Beim Wiederaufbau der Schule haben auch die Eltern der Schulkinder mitgeholfen: „Cash for Work“ heißt das Programm, bei dem Einheimische auf der Baustelle mit einem Tagessatz von umgerechnet bis zu 20 Euro entlohnt wurden. Der für den Irak zuständige Welthungerhilfe-Vertreter Mike Bonke, ein Niederländer, glaubt an das Konzept. „Die Menschen sollen hier die Möglichkeit sehen, zusammen eine Zukunft aufzubauen“, sagt er. Für Bonke ist es ganz logisch, dass sich hier der Westen engagieren muss: „Dieser Konflikt hat ganz klar Einfluss auf die ganze Welt.“ Er verweist auf die nach wie vor hohe Zahl von Flüchtlingen, die den Irak verlassen.
Frieden herstellen – und Grundbedürfnisse sichern
Damit die Hilfe bei der Bevölkerung wirklich ankommt, reist Bonke durch die Dörfer, spricht mit Muchtars, den lokalen Vorstehern, und schaut dabei immer wieder auf die Karte mit den verschiedenfarbigen Punkten. „Wir helfen allen, die Hilfe brauchen“, sagt er. Keine Volksgruppe soll bevorzugt werden.
Wie schwierig das ist, kann man bei der Verteilung von Hilfspaketen beobachten. Die Deutsche Julia Wisniewski steht mit ihrer grünen Schirmmütze der Welthungerhilfe bei 40 Grad im Schatten in der Nähe von Zumar, einem Ort nordwestlich von Mossul. Sie steht an einem Lkw, vor ihr mehr als 100 Menschen in einer Schlange. Sie warten geduldig darauf, dass Wisniewski ihre Gutscheine überprüft. Nur wer ein korrektes Ticket vorzeigt, erhält eines der Hilfspakete.
Besonders verletzlich sind Familien ohne Väter
Wisniewski erklärt: „Bei Vorabbesuchen stellen wir fest, welche Familien diese Pakete bekommen sollen, also besonders vulnerabel sind.“ Vulnerabel, also verletzlich, nennen Helfer jene Familien, in denen die Väter im Kampf gegen den IS starben. „Allein in dieser Gegend haben wir aber bisher 700 Familien helfen können“, sagt sie. Die Pakete haben einen Wert von je 260 Euro und enthalten: Decken, Matratzen, Topf-Sets, Geschirr, Solarlampen – lebensnahe Hilfe.

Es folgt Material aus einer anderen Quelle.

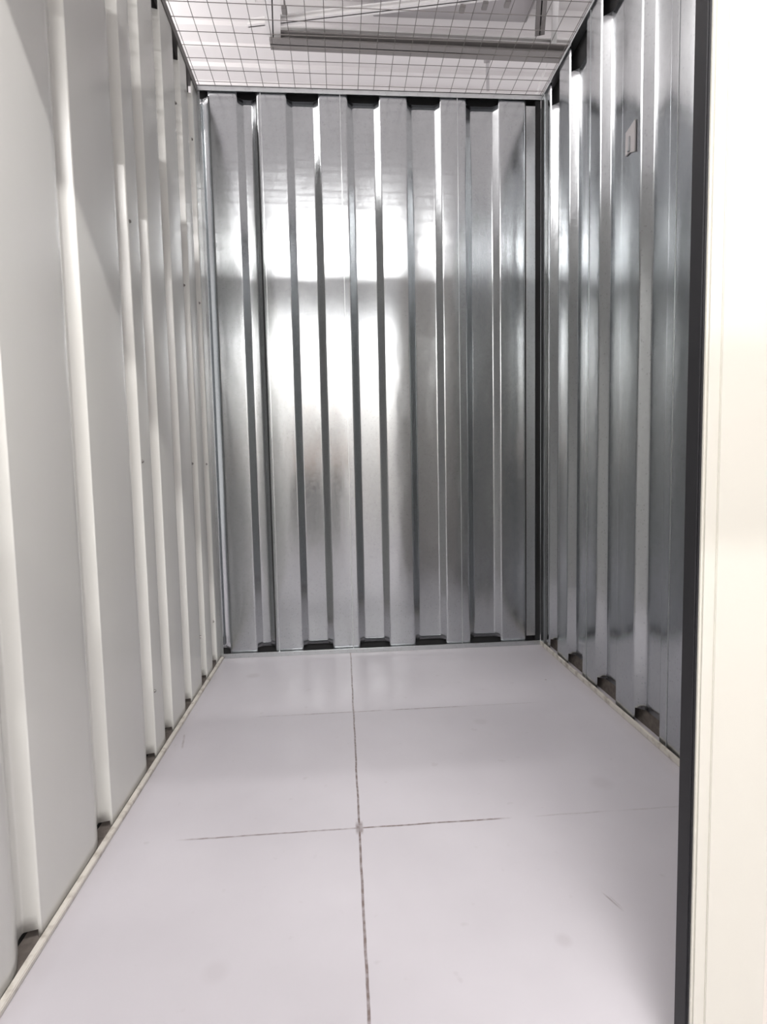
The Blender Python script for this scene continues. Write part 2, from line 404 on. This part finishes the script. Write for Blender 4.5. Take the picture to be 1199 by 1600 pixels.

„Wir wollen die Menschen dazu befähigen, selbst zu entscheiden, wo sie wohnen“, erklärt Mike Bonke diese Maßnahme. Dass damit am Ende weniger Menschen den Irak in Richtung Europa verlassen, ist nicht das entscheidende Ziel der Helfer. Sie wollen einfach nur Frieden herstellen – und die Grundbedürfnisse der Menschen sichern.
Die Kurden wollen die volle Unabhängigkeit
Doch Bonke macht sich Sorgen: „Die lokalen Konflikte könnten bald wieder aufbrechen.“ Im September will der Führer der Kurden, Massud Barzani, ein Referendum im Nordirak durchführen. Die Region steht zwar schon seit 2003 unter kurdischer Selbstverwaltung, jetzt aber wollen die Kurden die vollständige Unabhängigkeit vom Irak. Verhindern wollen das nicht nur die Zentralregierung in Bagdad, sondern auch die Nachbarländer Türkei, Syrien und Iran. Auch intern sind die Kurden ideologisch zerstritten, zwischen Marxisten, Nationalisten und Islamisten.

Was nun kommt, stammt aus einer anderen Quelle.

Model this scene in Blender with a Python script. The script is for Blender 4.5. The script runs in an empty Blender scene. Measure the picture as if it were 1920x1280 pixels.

Raife Janke hat inzwischen die Bilder mit den Kindern besprochen. Das Ergebnis hat sie bestürzt. Rund ein Drittel der Schüler mochte die einfarbigen Bilder lieber als die bunten. Ein Kind sagt: „Mit einer Farbe fühle ich mich wohler.“ Die Vielfalt, wie sie sich die internationalen Helfer im Nordirak vorstellen, ist noch eine Utopie.